Online petition demands EU pull brakes on research funding cuts in Italy

Disillusioned by the lack of public funding for science in Italy, a group of Italian researchers has petitioned the EU to force the government to raise the national science budget. The online petition has amassed over 63,000 signatures so far.

Scientific research across Italy has been on the sharp end of a series of funding cuts in recent years, with national research centres being scaled back and applied research grants drying up after the modest €140 million (£108 million) fund was wiped out in the country’s 2015 budget. But universities have borne the brunt of cuts with funding falling by €1 billion or 13% since 2009, according to some estimates.

As a result university recruitment has ground to a halt, and open research positions have fallen dramatically in the past six years, according to Giorgio Parisi from the Sapienza University of Rome, a signatory of the petition. ‘This meant that most of the people that retired were not being replaced,’ he says. ‘We have many, about [10,000–20,000], young researchers that are abroad, that cannot come into Italy just for a lack of positions.’

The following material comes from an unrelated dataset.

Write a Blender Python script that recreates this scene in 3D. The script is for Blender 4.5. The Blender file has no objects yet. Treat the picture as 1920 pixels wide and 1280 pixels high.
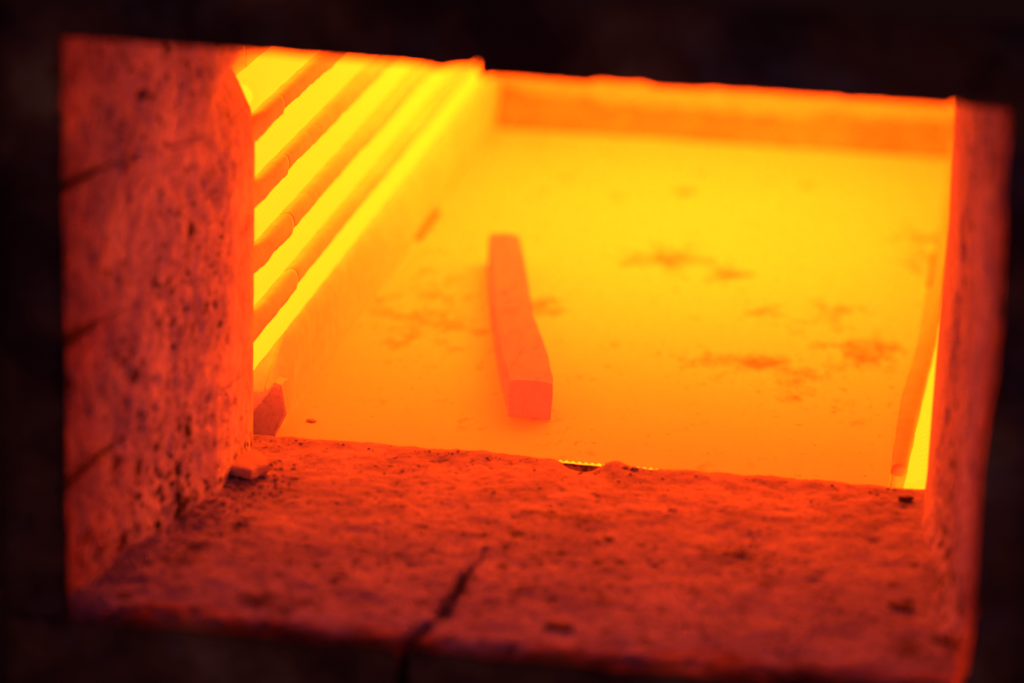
import bpy, math, random
from mathutils import Matrix, Vector, noise
random.seed(7)
S = bpy.context.scene
COL = S.collection

# ------------------------------------------------------------------ camera
R = Vector((0.98765694, 0.07668623, -0.13657593))   # world axes seen in image axes (right, down, forward)
D = Vector((0.15318167, -0.29087306, 0.94441953))
U = Vector((0.03269772, -0.95368343, -0.29902972))
CAM = Vector((0.32752054, -1.3771031, 0.49630369))
cd = bpy.data.cameras.new('camera'); cam = bpy.data.objects.new('camera', cd); COL.objects.link(cam)
right = Vector((R[0], D[0], U[0])); up = -Vector((R[1], D[1], U[1])); back = -Vector((R[2], D[2], U[2]))
m = Matrix((right, up, back)).transposed().to_4x4(); m.translation = CAM
cam.matrix_world = m
cd.sensor_width = 36; cd.lens = 5487.17 * 36 / 1920
cd.clip_start = .05; cd.clip_end = 50
cd.dof.use_dof = True; cd.dof.focus_distance = 1.52; cd.dof.aperture_fstop = 3.6
S.camera = cam

# ------------------------------------------------------------------ world, light colour, exposure
w = bpy.data.worlds.new('world'); S.world = w; w.use_nodes = True
w.node_tree.nodes['Background'].inputs[0].default_value = (.055, .036, .058, 1)
w.node_tree.nodes['Background'].inputs[1].default_value = 1.0
S.view_settings.view_transform = 'Standard'; S.view_settings.look = 'None'
S.view_settings.exposure = 0; S.view_settings.gamma = 1
S.view_settings.use_curve_mapping = False
GLOW = (1, .060, .0010)
ROD = 80.0      # unseen roof rods, added to light the plate
COIL = 11.2     # wall coils

# ------------------------------------------------------------------ helpers
def mat(name):
    mt = bpy.data.materials.new(name); mt.use_nodes = True
    return mt, mt.node_tree.nodes, mt.node_tree.links, mt.node_tree.nodes['Principled BSDF']
def nd(ns, t, **kw):
    n = ns.new(t)
    for k, v in kw.items():
        if k in n.inputs: n.inputs[k].default_value = v
        else: setattr(n, k, v)
    return n
def ramp(ns, ls, src, stops):
    r = ns.new('ShaderNodeValToRGB'); e = r.color_ramp.elements
    while len(e) < len(stops): e.new(.5)
    for i, (p, c) in enumerate(stops):
        e[i].position = p; e[i].color = (*c, 1) if len(c) == 3 else c
    ls.new(src, r.inputs[0]); return r
def g(v): return (v, v, v)
def mulc(ns, ls, a, b, f=1.0):
    n = ns.new('ShaderNodeMix'); n.data_type = 'RGBA'; n.blend_type = 'MULTIPLY'
    n.inputs[0].default_value = f; ls.new(a, n.inputs[6]); ls.new(b, n.inputs[7]); return n.outputs[2]
def math_(ns, ls, op, a, b):
    n = ns.new('ShaderNodeMath'); n.operation = op
    for i, v in enumerate((a, b)):
        if isinstance(v, (int, float)): n.inputs[i].default_value = v
        else: ls.new(v, n.inputs[i])
    return n.outputs[0]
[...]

The cuts are partly a result of Italy’s precarious financial position, but have also been linked to attitudes popularised by the government of Silvio Berlusconi. ‘The minister of the economy [at that time], Giulio Tremonti, declared that you cannot eat culture,’ explains Parisi. ‘His opinion was that culture and science were not necessary for Italy, but I do not understand why he arrived at this conclusion.’

In an effort to reverse the downward trend in funding, Parisi, along with 69 other Italian scientists, published a letter in Nature last month calling on the EU to demand member states keep their R&D budgets above an agreed minimum level. Italy’s public and private spending on research is currently around 1.29% of GDP, lagging behind other European countries such as Germany, which spends approximately 2.84% of GDP.

Parisi believes the EU can put pressure on the Italian government as their R&D output falls well below the target set in the Lisbon Treaty of 2000, in which member states agreed to bring national research spending up to 3% of GDP. Only Denmark and Austria have met this target with an R&D output of 3.08% and 2.99% respectively, as of 2014.

It is unclear what impact the petition will have on EU policymakers, but Parisi is adamant the spending disparity between countries will distort competition for funding applications if the EU does not act. ‘The difference between countries will certainly increase with time,’ comments Parisi. ‘If Italy wants to remain at the highest level between the developed countries, it is quite clear that the … sector of R&D is crucial.’